> **THE TASK**: From the records below, transcribe only the lines running from the one with "0.38, noise=0.02, nscale=3)" through the one with "0.9, noise=0.06, nscale=30)". Keep both of those end lines.

> **GIVEN RECORDS**:

○ ○ ○

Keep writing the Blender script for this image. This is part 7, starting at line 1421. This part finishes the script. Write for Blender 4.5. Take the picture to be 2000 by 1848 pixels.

○ ○ ○

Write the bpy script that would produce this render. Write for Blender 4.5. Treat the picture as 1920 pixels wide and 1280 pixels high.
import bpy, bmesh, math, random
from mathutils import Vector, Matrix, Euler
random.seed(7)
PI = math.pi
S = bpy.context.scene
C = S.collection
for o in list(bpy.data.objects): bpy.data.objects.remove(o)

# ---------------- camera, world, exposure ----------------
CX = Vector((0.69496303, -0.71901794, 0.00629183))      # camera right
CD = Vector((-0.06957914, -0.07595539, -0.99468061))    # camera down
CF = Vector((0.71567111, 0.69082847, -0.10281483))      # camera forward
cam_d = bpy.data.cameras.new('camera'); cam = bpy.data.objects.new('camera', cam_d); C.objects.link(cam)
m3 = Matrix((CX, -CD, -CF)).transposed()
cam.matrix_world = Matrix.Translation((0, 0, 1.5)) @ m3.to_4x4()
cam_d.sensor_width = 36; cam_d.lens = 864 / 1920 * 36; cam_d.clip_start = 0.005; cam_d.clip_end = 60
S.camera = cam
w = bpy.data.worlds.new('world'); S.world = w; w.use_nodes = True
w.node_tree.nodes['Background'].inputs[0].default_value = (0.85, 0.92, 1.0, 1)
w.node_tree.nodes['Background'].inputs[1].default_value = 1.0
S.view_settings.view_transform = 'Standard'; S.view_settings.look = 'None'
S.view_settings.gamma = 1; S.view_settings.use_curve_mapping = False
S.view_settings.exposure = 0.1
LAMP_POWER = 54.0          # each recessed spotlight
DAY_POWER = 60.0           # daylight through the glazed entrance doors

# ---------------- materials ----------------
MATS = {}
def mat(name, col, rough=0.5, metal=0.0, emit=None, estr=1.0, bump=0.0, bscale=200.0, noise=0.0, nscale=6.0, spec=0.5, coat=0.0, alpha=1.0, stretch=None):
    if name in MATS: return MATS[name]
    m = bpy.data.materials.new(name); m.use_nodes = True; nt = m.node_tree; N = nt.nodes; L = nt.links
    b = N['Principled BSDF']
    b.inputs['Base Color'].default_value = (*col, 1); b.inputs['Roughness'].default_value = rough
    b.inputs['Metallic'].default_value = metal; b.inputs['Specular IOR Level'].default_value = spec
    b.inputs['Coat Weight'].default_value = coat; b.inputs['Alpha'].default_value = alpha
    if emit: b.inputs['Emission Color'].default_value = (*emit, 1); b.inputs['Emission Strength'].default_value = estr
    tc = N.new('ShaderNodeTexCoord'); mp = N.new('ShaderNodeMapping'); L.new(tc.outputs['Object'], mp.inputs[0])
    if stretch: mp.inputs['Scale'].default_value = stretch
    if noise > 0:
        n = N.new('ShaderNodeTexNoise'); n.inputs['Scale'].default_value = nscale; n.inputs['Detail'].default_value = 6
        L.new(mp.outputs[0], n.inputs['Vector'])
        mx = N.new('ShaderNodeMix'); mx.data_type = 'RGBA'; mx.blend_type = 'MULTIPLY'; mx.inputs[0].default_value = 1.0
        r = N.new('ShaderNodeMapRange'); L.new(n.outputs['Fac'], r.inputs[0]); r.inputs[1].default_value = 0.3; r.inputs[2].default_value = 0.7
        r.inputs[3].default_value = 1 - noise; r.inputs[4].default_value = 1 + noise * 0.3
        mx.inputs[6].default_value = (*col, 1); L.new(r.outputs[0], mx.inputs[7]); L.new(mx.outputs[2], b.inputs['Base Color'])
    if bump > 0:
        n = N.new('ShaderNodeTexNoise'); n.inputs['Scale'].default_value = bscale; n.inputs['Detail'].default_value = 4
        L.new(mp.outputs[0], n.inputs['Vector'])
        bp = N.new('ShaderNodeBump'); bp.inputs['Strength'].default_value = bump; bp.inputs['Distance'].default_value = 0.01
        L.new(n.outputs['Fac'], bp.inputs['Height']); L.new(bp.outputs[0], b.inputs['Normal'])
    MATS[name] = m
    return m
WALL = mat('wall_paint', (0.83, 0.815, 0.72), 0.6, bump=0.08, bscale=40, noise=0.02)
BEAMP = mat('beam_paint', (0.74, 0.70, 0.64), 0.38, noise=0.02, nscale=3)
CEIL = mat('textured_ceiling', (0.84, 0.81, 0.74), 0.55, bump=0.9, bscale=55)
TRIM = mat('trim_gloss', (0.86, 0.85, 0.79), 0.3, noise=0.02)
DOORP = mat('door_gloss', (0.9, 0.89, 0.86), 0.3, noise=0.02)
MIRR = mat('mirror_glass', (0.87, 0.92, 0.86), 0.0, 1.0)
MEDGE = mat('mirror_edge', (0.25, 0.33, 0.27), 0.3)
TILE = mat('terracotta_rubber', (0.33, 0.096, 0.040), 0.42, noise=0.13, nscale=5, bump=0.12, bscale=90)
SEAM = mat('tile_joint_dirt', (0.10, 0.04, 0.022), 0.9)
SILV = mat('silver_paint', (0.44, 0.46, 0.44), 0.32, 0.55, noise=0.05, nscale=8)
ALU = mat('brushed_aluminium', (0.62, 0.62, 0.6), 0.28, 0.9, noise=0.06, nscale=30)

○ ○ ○

> **WORKED ANSWER**:
BEAMP = mat('beam_paint', (0.74, 0.70, 0.64), 0.38, noise=0.02, nscale=3)
CEIL = mat('textured_ceiling', (0.84, 0.81, 0.74), 0.55, bump=0.9, bscale=55)
TRIM = mat('trim_gloss', (0.86, 0.85, 0.79), 0.3, noise=0.02)
DOORP = mat('door_gloss', (0.9, 0.89, 0.86), 0.3, noise=0.02)
MIRR = mat('mirror_glass', (0.87, 0.92, 0.86), 0.0, 1.0)
MEDGE = mat('mirror_edge', (0.25, 0.33, 0.27), 0.3)
TILE = mat('terracotta_rubber', (0.33, 0.096, 0.040), 0.42, noise=0.13, nscale=5, bump=0.12, bscale=90)
SEAM = mat('tile_joint_dirt', (0.10, 0.04, 0.022), 0.9)
SILV = mat('silver_paint', (0.44, 0.46, 0.44), 0.32, 0.55, noise=0.05, nscale=8)
ALU = mat('brushed_aluminium', (0.62, 0.62, 0.6), 0.28, 0.9, noise=0.06, nscale=30)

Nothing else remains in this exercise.